1. That there is no other Church visible de­scribed in Scripture, but a particular or parochial church, which might meet together in one place to celebrate the holy worship of God. For there is such a visible Church de­scribed in Scripture, which hath those attri­butes given to it, which agree not to a particu­lar church, as such: as that it’s dispersed through Pontus, Galatia, Cappadocia, Asia and Bithynia (1 Pet. 1.1 compared with 5.1-2). That all both Jews and Greeks, whether bond or free, make up one body thereof (1 Cor. 12.13).

2. That a particular visible church is by the Word of God limited to such bounds, as that of necessity they may be ordinarily contained, and ought to meet in one place for performing the public worship of God with mutual edifica­tion. For we have shewed that the constitu­tion of such a church, as by reason of their mul­titude or some other cause, cannot ordinarily meet in one place, doth well agree with the word of God and Apostolical institution. For the essence and lawful constitution of a church dependeth not on the outward circumstance of place, but on a due profession of faith, and bond of holy communion. For, as Ames saith, “that same in profession doth constitute a Church Visible, which in reality and it’s internal nature constituteth the Church Mystical, that is, Faith.” (Medull. lib. 1, cap. 32, thes. 7).

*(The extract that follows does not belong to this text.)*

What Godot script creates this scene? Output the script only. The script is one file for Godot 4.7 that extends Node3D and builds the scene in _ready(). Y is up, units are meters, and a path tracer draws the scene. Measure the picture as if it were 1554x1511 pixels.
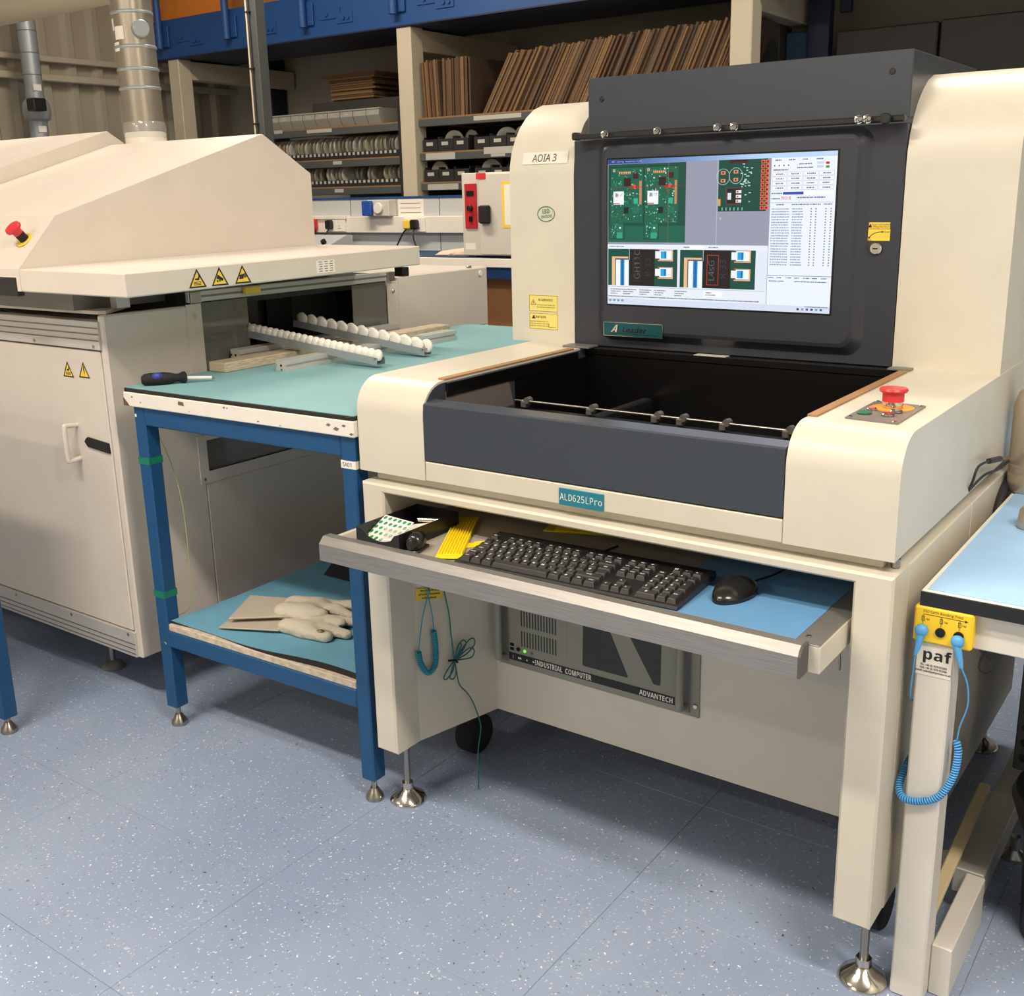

3. That there is no visible instituted Church, but that which is met together for the perfor­mance of all the ecclesiastical ordinances of Christ, for preaching the Word of God, and administration of the sacraments, and the ex­ercises of all the offices and spiritual gifts, in a constituted Church. But Christ speaketh of a Church (Mat. 18.17) met together not for the Word and sacraments, but only for the ex­ercise of church discipline. So likewise is that meeting called a church, wherein the Apostles did not by way of sermon preach the Word, nor administer the sacraments, but only told what God had done among the Gentiles (Acts 14.27 & 15.4), or chose some to carry their decrees to others (Acts 15.22), which were acts of ecclesiastical jurisdiction. And therefore that meeting, which meeteth only for the exercise of discipline and ecclesiastical jurisdiction is also a Church, and so called in Scripture.